## BEGIN Supplied information

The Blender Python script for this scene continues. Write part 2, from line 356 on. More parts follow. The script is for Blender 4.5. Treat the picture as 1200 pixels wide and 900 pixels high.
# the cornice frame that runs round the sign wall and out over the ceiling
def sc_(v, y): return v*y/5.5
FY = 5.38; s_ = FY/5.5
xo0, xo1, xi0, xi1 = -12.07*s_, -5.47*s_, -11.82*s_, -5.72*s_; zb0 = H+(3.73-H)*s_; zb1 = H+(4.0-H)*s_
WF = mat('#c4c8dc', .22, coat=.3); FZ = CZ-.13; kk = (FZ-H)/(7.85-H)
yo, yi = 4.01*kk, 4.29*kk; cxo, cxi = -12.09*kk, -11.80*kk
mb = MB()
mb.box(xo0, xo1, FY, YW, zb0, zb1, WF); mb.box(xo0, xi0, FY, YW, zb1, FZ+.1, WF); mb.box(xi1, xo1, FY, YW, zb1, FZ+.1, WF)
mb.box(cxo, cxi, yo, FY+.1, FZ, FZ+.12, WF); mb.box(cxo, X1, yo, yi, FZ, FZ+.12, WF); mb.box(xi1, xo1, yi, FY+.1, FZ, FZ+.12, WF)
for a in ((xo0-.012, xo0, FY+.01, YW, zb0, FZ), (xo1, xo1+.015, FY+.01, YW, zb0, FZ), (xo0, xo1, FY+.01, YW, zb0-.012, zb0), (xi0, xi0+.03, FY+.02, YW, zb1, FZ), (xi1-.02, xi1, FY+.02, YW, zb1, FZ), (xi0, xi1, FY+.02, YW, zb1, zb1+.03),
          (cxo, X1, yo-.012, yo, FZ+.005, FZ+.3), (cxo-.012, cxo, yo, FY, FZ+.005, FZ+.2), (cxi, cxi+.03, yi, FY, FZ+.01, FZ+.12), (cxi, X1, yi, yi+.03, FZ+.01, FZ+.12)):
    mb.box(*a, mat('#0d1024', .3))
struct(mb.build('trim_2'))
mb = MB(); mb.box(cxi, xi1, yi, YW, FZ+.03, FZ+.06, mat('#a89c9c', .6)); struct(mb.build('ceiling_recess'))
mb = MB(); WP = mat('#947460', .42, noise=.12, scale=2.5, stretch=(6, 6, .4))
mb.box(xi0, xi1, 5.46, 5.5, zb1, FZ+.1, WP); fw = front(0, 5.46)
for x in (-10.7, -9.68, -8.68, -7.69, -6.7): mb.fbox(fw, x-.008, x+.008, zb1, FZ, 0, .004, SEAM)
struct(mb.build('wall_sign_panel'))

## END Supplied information

- Task prompt:
Copy out the whole listing exactly as written.

- Correct result:
The Blender Python script for this scene continues. Write part 2, from line 356 on. More parts follow. The script is for Blender 4.5. Treat the picture as 1200 pixels wide and 900 pixels high.
# the cornice frame that runs round the sign wall and out over the ceiling
def sc_(v, y): return v*y/5.5
FY = 5.38; s_ = FY/5.5
xo0, xo1, xi0, xi1 = -12.07*s_, -5.47*s_, -11.82*s_, -5.72*s_; zb0 = H+(3.73-H)*s_; zb1 = H+(4.0-H)*s_
WF = mat('#c4c8dc', .22, coat=.3); FZ = CZ-.13; kk = (FZ-H)/(7.85-H)
yo, yi = 4.01*kk, 4.29*kk; cxo, cxi = -12.09*kk, -11.80*kk
mb = MB()
mb.box(xo0, xo1, FY, YW, zb0, zb1, WF); mb.box(xo0, xi0, FY, YW, zb1, FZ+.1, WF); mb.box(xi1, xo1, FY, YW, zb1, FZ+.1, WF)
mb.box(cxo, cxi, yo, FY+.1, FZ, FZ+.12, WF); mb.box(cxo, X1, yo, yi, FZ, FZ+.12, WF); mb.box(xi1, xo1, yi, FY+.1, FZ, FZ+.12, WF)
for a in ((xo0-.012, xo0, FY+.01, YW, zb0, FZ), (xo1, xo1+.015, FY+.01, YW, zb0, FZ), (xo0, xo1, FY+.01, YW, zb0-.012, zb0), (xi0, xi0+.03, FY+.02, YW, zb1, FZ), (xi1-.02, xi1, FY+.02, YW, zb1, FZ), (xi0, xi1, FY+.02, YW, zb1, zb1+.03),
          (cxo, X1, yo-.012, yo, FZ+.005, FZ+.3), (cxo-.012, cxo, yo, FY, FZ+.005, FZ+.2), (cxi, cxi+.03, yi, FY, FZ+.01, FZ+.12), (cxi, X1, yi, yi+.03, FZ+.01, FZ+.12)):
    mb.box(*a, mat('#0d1024', .3))
struct(mb.build('trim_2'))
mb = MB(); mb.box(cxi, xi1, yi, YW, FZ+.03, FZ+.06, mat('#a89c9c', .6)); struct(mb.build('ceiling_recess'))
mb = MB(); WP = mat('#947460', .42, noise=.12, scale=2.5, stretch=(6, 6, .4))
mb.box(xi0, xi1, 5.46, 5.5, zb1, FZ+.1, WP); fw = front(0, 5.46)
for x in (-10.7, -9.68, -8.68, -7.69, -6.7): mb.fbox(fw, x-.008, x+.008, zb1, FZ, 0, .004, SEAM)
struct(mb.build('wall_sign_panel'))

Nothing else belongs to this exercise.